Advent: Windows of Memory, December 3

Advent: Windows of Memory, December 3 December 4, 2012

The Third Window:  Early December 1968

A few weeks before Christmas, my mother pulled out a book.  Not just any book, this was the Sears holiday catalog called the Wish Book.  Every year, mom asked me, my brother and sister to go through the Wish Book and circle all the gifts and toys we wanted Santa to bring to our house.  For whatever reason, it never seemed odd to me that Santa shopped at Sears—everyone in our working-class neighborhood shopped at Sears—or that Santa needed a catalog when he had elves and a workshop at his disposal.

The Wish Book became a ritual.  We went in order from eldest to youngest.  I got it first, then my brother, and finally, our little sister.  I thumbed through it for hours, tagging pages and choosing exactly which toys and games to circle.  Even after circling our first choices, we would still pour over it.  Sometimes, we would argue about games like Twister or Clue, with two or more of us circling the same toy.  Santa, we figured, would have to pick which of the three of us actually received the contested present.

The catalog was huge—five hundred pages of everything from clothes to jewelry to household goods to books, toys, swing sets, sports equipment, musical instruments, guns, and games.  It was like Amazon before Amazon, a dizzying selection of consumer goods, all readily available by filling out an order form or placing a phone call.  And everything could be delivered right to your house! Those of us who lived in big cities did not have to worry about ordering by mail or postal delivery. We could pick up anything from the Wish Book at our local Sears store if, of course, Santa didn’t grab up all the favored items first.

The Sears Wish Book could, I suppose, be criticized as training in twentieth century consumerism, transforming Christmas from a season of giving to a season of getting.  But it was something more.  It was sort of a cultural icon, a guidebook to mid-century childhood.  Indeed, I remembered the ritual of the Wish Book more than I remembered any of presents that came from its pages.

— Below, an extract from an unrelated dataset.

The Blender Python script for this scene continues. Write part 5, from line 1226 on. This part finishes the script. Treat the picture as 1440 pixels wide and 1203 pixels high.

That is until yesterday when I googled “Sears Wish Book 1968.”  And there it was—some baby-boomer catalog “enthusiast” has bought dozens of wish books on e-bay, scanned them, and created an entire website dedicated to them.  I clicked the link and was transported back to December 1968, perusing the Wish Book.  Turning the virtual pages, I found dolls that I once hugged, the child-size avocado green kitchen in which I “cooked” dinner, classic books that I read, and games I played.

But nothing made me happier than a picture on page 254.  There was my favorite-ever Christmas dress—a confection of a dress with a white lace bodice, black skirt, bright pink bow, and traditional cameo at the neck.  I had forgotten it; yet (and I admit it) this scanned picture unexpectedly made me tear-up with joy.  Going through the Wish Book was a little like finding a yearbook or old photographs.

I never thought of an old catalog as memento, as souvenir of baby-boomer childhood.  Yet, there it was.  A bunch of scanned pages on the Internet made me squeal like a kid and sigh for a dress I once wore, the Wish Book no longer contained what I desired, it had become a reminder of what I once had.  What was once longed for had become a symbol of something that could no longer be.  Wishes have become memories.

Staring at the girl in the dress on page 254, I remember.  And I am oddly grateful.  Grateful to remember the dress, how I thought it the most beautiful dress ever.  How I felt so grown-up wearing it, how it communicated a kind of romantic sense I have always possessed, expressing in fashion my nascent passion for the past.  Although forty-four years have passed, the Wish Book reminds me of the continuity of my own story—that I am still the girl who loved that dress.

And it also makes me I wonder:  What do I wish for now?  Will today’s wishes be the memories of my future?